South Africa’s global competitiveness – and therefore its ability to grow the economy and create much needed jobs – is reliant on an efficient, cost effective and highly productive transport system – of all modes – and yet Government has never afforded it the priority attention it needs and deserves.

This is not, Minister Nzimande, a dig at you implying you have been given the short-end of the stick. Quite the opposite in fact. Staying on the Cinderella theme, what you have been given is the Golden Slipper that has been lying ignored under the Cabinet’s table for years – even prior to 1994 – and yet, if picked up and fitted correctly, will go a long way towards turning South Africa into a stunning success.

For years, South Africa has been driving along bumpy roads in a pumpkin. You have it in your hands to turn that pumpkin into a stunning carriage that will function well in keeping the wheels of the economy turning and be admired from near and far.
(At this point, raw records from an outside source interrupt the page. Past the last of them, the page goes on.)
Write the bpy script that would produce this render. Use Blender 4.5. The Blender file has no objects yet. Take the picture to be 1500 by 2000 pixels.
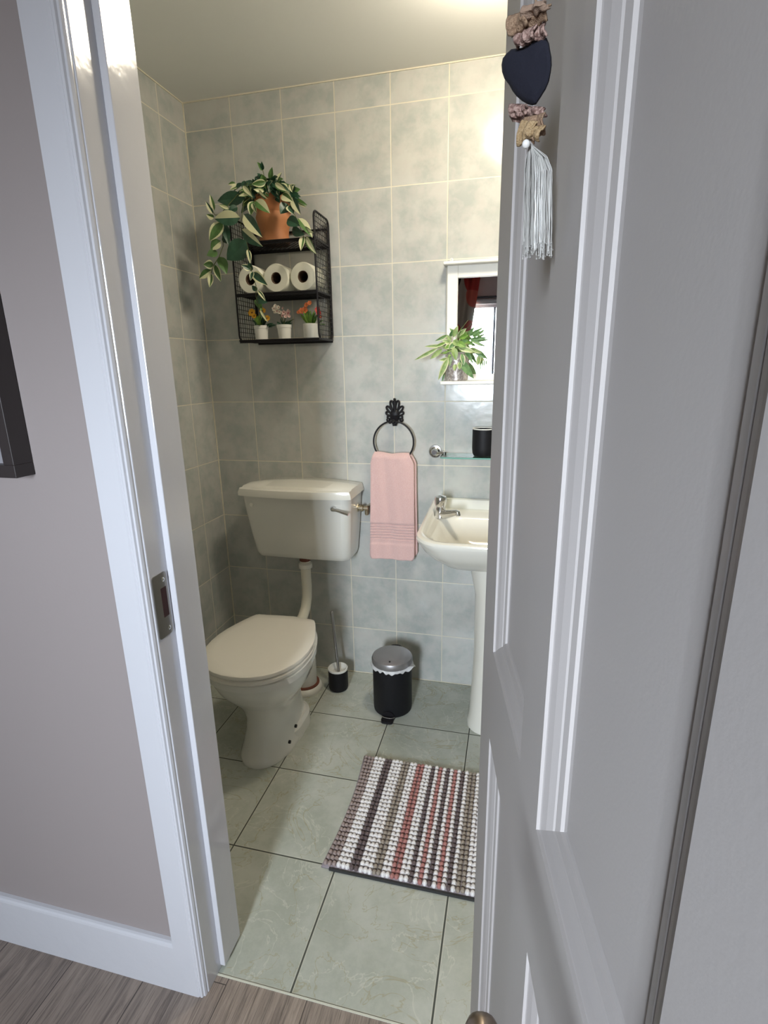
import bpy, bmesh, math, random
from mathutils import Vector, Matrix
random.seed(7)
sc = bpy.context.scene
COL = sc.collection

# ---------------------------------------------------------------- camera, world, light, exposure
CAM = Vector((1.2568, -2.0581, 1.3534))
ROT = Matrix(((0.9717745940, -0.0461464575, 0.2313539342),
              (0.2353003531, 0.2601280508, -0.9364652375),
              (-0.0169670947, 0.9644707884, 0.2636441087)))
FPX = 1025.81
cd = bpy.data.cameras.new('camera'); cam = bpy.data.objects.new('camera', cd); COL.objects.link(cam)
cd.sensor_fit = 'HORIZONTAL'; cd.sensor_width = 36.0; cd.lens = FPX / 1500 * 36.0
cd.clip_start = 0.02; cd.clip_end = 50
mw = ROT.to_4x4(); mw.translation = CAM; cam.matrix_world = mw
sc.camera = cam
sc.view_settings.view_transform = 'Standard'; sc.view_settings.look = 'None'
sc.view_settings.gamma = 1.0; sc.view_settings.use_curve_mapping = False
sc.view_settings.exposure = 0.0

w = bpy.data.worlds.new('sky'); sc.world = w; w.use_nodes = True
SKY_STRENGTH = 150.0
_nt = w.node_tree; _bg = _nt.nodes['Background']
_tc = _nt.nodes.new('ShaderNodeTexCoord'); _sx = _nt.nodes.new('ShaderNodeSeparateXYZ'); _mr = _nt.nodes.new('ShaderNodeMapRange'); _mx = _nt.nodes.new('ShaderNodeMix')
_mr.interpolation_type = 'SMOOTHSTEP'; _mr.inputs['From Min'].default_value = -0.14; _mr.inputs['From Max'].default_value = 0.03
_mx.data_type = 'RGBA'; _mx.inputs['A'].default_value = (0.13, 0.125, 0.12, 1); _mx.inputs['B'].default_value = (0.84, 0.91, 1.0, 1)   # ground below, overcast sky above
_nt.links.new(_tc.outputs['Generated'], _sx.inputs[0]); _nt.links.new(_sx.outputs['Z'], _mr.inputs['Value'])
_nt.links.new(_mr.outputs['Result'], _mx.inputs['Factor']); _nt.links.new(_mx.outputs['Result'], _bg.inputs[0])
_bg.inputs[1].default_value = SKY_STRENGTH

def area_light(name, loc, rot, sx, sy, power, col):
    l = bpy.data.lights.new(name, 'AREA'); l.shape = 'RECTANGLE'; l.size = sx; l.size_y = sy
    l.energy = power; l.color = col
    o = bpy.data.objects.new(name, l); COL.objects.link(o); o.location = loc; o.rotation_euler = rot
    return o
WX0, WX1, WZ0, WZ1, WY = 0.64, 1.14, 1.02, 2.0, -3.9
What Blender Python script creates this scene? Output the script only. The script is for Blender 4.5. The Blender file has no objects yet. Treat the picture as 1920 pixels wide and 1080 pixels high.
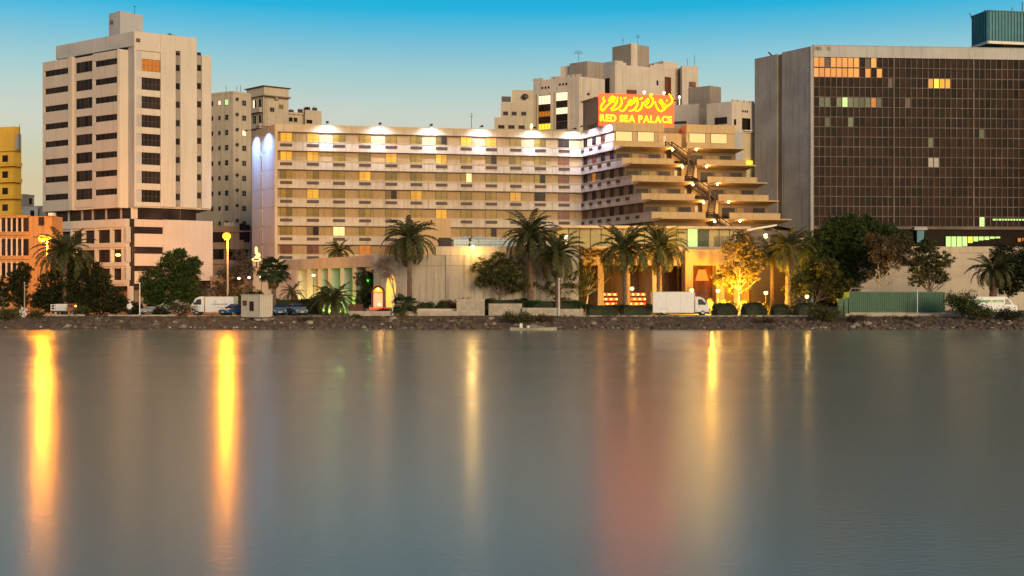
import bpy, math, random
from mathutils import Vector, Matrix
R = math.radians
sc = bpy.context.scene
col = sc.collection
FPX = 2200.0          # focal length in photo pixels
EYE = 4.7             # eye height above the water

# ------------------------------------------------------------------ camera
cam = bpy.data.cameras.new('camera')
cam.sensor_width = 36.0
cam.lens = FPX / 1920 * 36
cam.clip_start = 0.5
cam.clip_end = 6000
camo = bpy.data.objects.new('camera', cam)
col.objects.link(camo)
camo.location = (0, 0, EYE)
camo.rotation_euler = (R(90), 0, 0)
sc.camera = camo

# ------------------------------------------------------------------ sky and light
SUN_DIR = Vector((0.40, -0.88, 0.22)).normalized()      # towards the afterglow behind the viewer
w = bpy.data.worlds.new('World')
sc.world = w
w.use_nodes = True
nt = w.node_tree
nt.nodes.clear()
N = nt.nodes.new
out = N('ShaderNodeOutputWorld')
bg = N('ShaderNodeBackground')
bg.inputs['Strength'].default_value = 1.0
tc = N('ShaderNodeTexCoord')
sep = N('ShaderNodeSeparateXYZ')
nt.links.new(tc.outputs['Generated'], sep.inputs[0])
def ramp_node(stops):
    r = N('ShaderNodeValToRGB')
    e = r.color_ramp.elements
    while len(e) < len(stops):
        e.new(0.5)
    for i, (p, c) in enumerate(stops):
        e[i].position = p
        e[i].color = (*c, 1)
    return r
def lin(r, g, b, k=1.0):
    f = lambda c: (c / 255 / 12.92 if c / 255 <= .04045 else ((c / 255 + .055) / 1.055) ** 2.4)
    return (f(r) * k, f(g) * k, f(b) * k)
SK = 0.57
ramp = ramp_node([(0.0, lin(216, 190, 150, SK)), (0.086, lin(211, 196, 158, SK)), (0.109, lin(203, 202, 172, SK)), (0.142, lin(200, 206, 194, SK)),
                  (0.157, lin(188, 206, 198, SK)), (0.179, lin(160, 203, 206, SK)), (0.197, lin(130, 193, 211, SK)), (0.213, lin(90, 184, 215, SK)),
                  (0.231, lin(6, 174, 217, SK)), (0.30, lin(0, 146, 200, SK)), (0.45, lin(0, 100, 165, SK)), (0.7, lin(6, 62, 120, SK)), (1.0, lin(8, 44, 95, SK))])
nt.links.new(sep.outputs['Z'], ramp.inputs[0])
# warm afterglow on the horizon on the sunset side (behind the viewer)
dot = N('ShaderNodeVectorMath'); dot.operation = 'DOT_PRODUCT'
nt.links.new(tc.outputs['Generated'], dot.inputs[0])
dot.inputs[1].default_value = (SUN_DIR.x, SUN_DIR.y, 0.0)
mr = N('ShaderNodeMapRange'); mr.inputs[1].default_value = -0.1; mr.inputs[2].default_value = 1.0
nt.links.new(dot.outputs['Value'], mr.inputs[0])
glow = ramp_node([(0.0, (0.85, 0.42, 0.14)), (0.12, (0.62, 0.34, 0.16)), (0.3, (0.26, 0.2, 0.16)), (0.6, (0.04, 0.05, 0.07)), (1.0, (0.0, 0.0, 0.0))])
nt.links.new(sep.outputs['Z'], glow.inputs[0])
gm = N('ShaderNodeMixRGB'); gm.blend_type = 'ADD'
nt.links.new(mr.outputs[0], gm.inputs[0])
nt.links.new(ramp.outputs[0], gm.inputs[1])
nt.links.new(glow.outputs[0], gm.inputs[2])
sky = N('ShaderNodeTexSky')
sky.sky_type = 'NISHITA'
sky.sun_disc = False
sky.sun_elevation = math.asin(SUN_DIR.z)
sky.sun_rotation = math.atan2(SUN_DIR.x, SUN_DIR.y)
sky.dust_density = 2.0
na = N('ShaderNodeMixRGB'); na.blend_type = 'ADD'
na.inputs[0].default_value = 0.004
nt.links.new(gm.outputs[0], na.inputs[1])
nt.links.new(sky.outputs[0], na.inputs[2])
hz = N('ShaderNodeMapping'); hz.inputs['Scale'].default_value = (1.6, 1.6, 14.0)
nt.links.new(tc.outputs['Generated'], hz.inputs[0])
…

The slipper is in your hands. You just have to fit it to the right foot.

I seriously doubt whether you have any deep knowledge of transport – especially trucking – and understandably so with your formal academic qualifications being in the arena of Industrial Psychology rather than Transport Economics. But there are many in this industry who have years of valuable experience and are willing to work hand-in-hand with you in enabling you to help raise the profile of transport to the highest level.

Let’s take just one example – it lies in South Africa’s dismal road safety record.  According to the Road Traffic Management Corporation (RTMC), which falls under your jurisdiction, the financial cost to the economy of crashes is estimated at R143-billion annually. That’s a heck of a lot of Nkandla’s that the ‘great wrecker of South Africa’ never focussed on.

As the AA pointed out in a statement welcoming you to this position, dealing effectively with road safety will return this money back into the national fiscus where it could be spent on uplifting the poor via the provision of housing – with toilets and water.

There are many other areas of improvements in your portfolio which you could act on to the benefit of the country and its citizens as a whole. And please remember that it is not just about passenger transport. Yours is a much wider portfolio but you are just not going to get your teeth into any of this if you only hang around for a year or two. Do that and the Cinderella status of transport will remain as it is – floundering rather than flourishing. Let’s do it Blade!